もう私の心は決まっていた。今度こそ、モンブランのマイスターシュテュックを買おう。
あまりにベタすぎるということで勝手に避けていたが、ベタにはベタの、王道には王道と呼ばれるだけの何かがある。それは、品質や性能はもちろんのこと、世界観だったり歴史だったり、ブランドが持つストーリーがある。さらに万年筆の場合、それを愛用していた人々の存在が、その物語を強固にする。モンブランの愛好家といえば、日本でも三島由紀夫や松本清張、開高健などの作家が名を連ねている。
かつて20代だった自分にとってモンブランが気恥ずかしく思えたのは、それがベタな選択だと感じたこともあるが、それ以上にこのブランドが放つオーラに対する照れのような感覚があったのだと思う。要するに、自分にはまだ早かったのだ。
40歳を過ぎ、今ならモンブランにふさわしい存在になれたとは、決して思えない。とんでもない話である。しかし、気恥ずかしさはだいぶ取れた。今でもちょっとは残っているけど、まあもう使ってもいいでしょ、という感じだ。
149か146か、それが問題だ
モンブランのマイスターシュテュックという万年筆には、限定版も含めたくさんの種類がある。最もメジャーなのは149と146というシリーズであろう。両者ともまさに、「THE 万年筆」といったフォルムである。万年筆と聞いて多くの人が思い浮かべるイメージそのものを体現したような、まるで万年筆のイデアのようなデザインである。
149と146の違いは、ひとことでいうと大きさである。149はでかい。実際に持ってみると、けっこう大きいなという印象である。それだけに存在感もあるし、安定感があって書きやすい。
146のほうが日常的に使いやすいサイズである。実は、初めに万年筆が欲しいと思った20代そこそこの頃から、買うとしたら149にするか146にするかをずっと迷っていた。それこそ銀座の文具専門店、伊東屋やモンブランの正規店に行って実物を握っては、うんうん唸っていたものである。
いざ買おうとお店に行ったときも、やはり迷った。相当迷い、試し書きをさせていただいては、うーん、どっちも捨てがたいんだよなと腕組みし、店員さんを困惑させてしまった。それで結局は、持ち運びのしやすさ、使い勝手の良さをとって146を買った。ペン先は太めにした。
思わず使いたくなる相棒
実際に使ってみると、やはり良いものだった。作家気取りでお気に入りの原稿用紙(満寿屋)を広げ、さらさらと書いてみるとこれが実にいい。
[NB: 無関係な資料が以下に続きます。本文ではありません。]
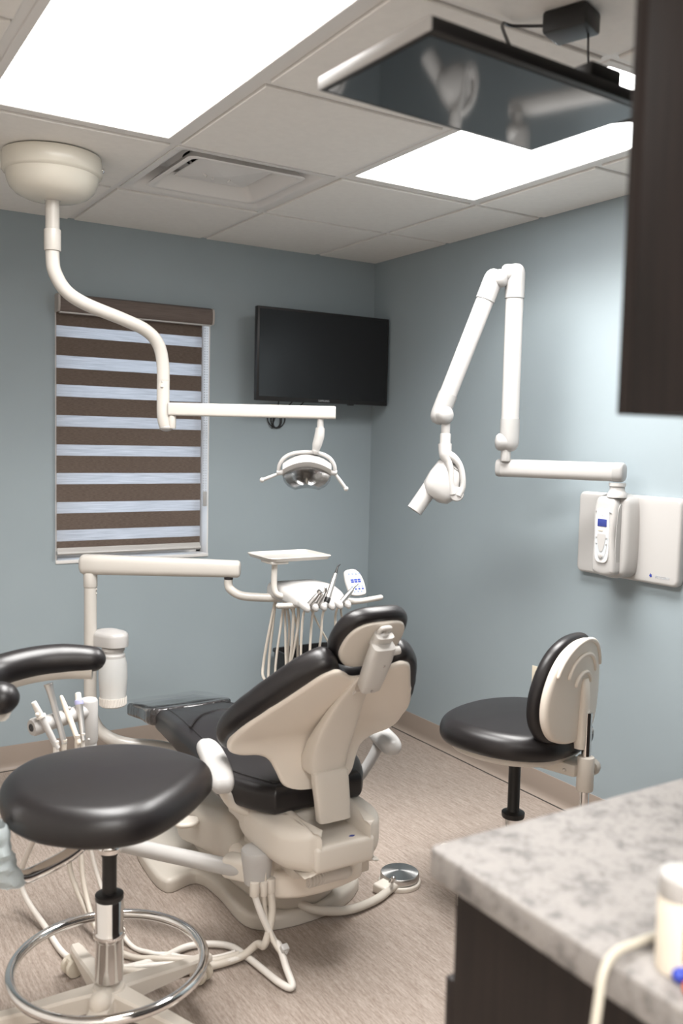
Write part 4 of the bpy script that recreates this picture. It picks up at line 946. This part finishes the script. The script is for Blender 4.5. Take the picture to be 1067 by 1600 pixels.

ちょっとインクが出過ぎかなというところはあるが、ヌメヌメとペン先が滑り、ペン軸は指にフィットして、単純に書いていて気持ちがいい。
道具にとって大事なのは、「思わず使いたくなること」だと常々考えているが、まさに使いたくなる相棒と言える。
そうこうしているうちに、モンブランが持つ王道の力に魅了され、やっぱり149もいいなという思いが日に日に大きくなり、とうとう149も買ってしまった。お財布はかなり痛んだが、もう二度と万年筆は買わないと自分に誓うことにした。昔買ったペリカンの万年筆も含め、その日の気分や書く内容によってそれぞれ使い分けている。
王道を選ぶことの気恥ずかしさを感じつつも、王道にはやはりそれだけの理由があるわけであり、それはそれで真摯に受け止め、己の中に取り込んでいきたいと思うのだ。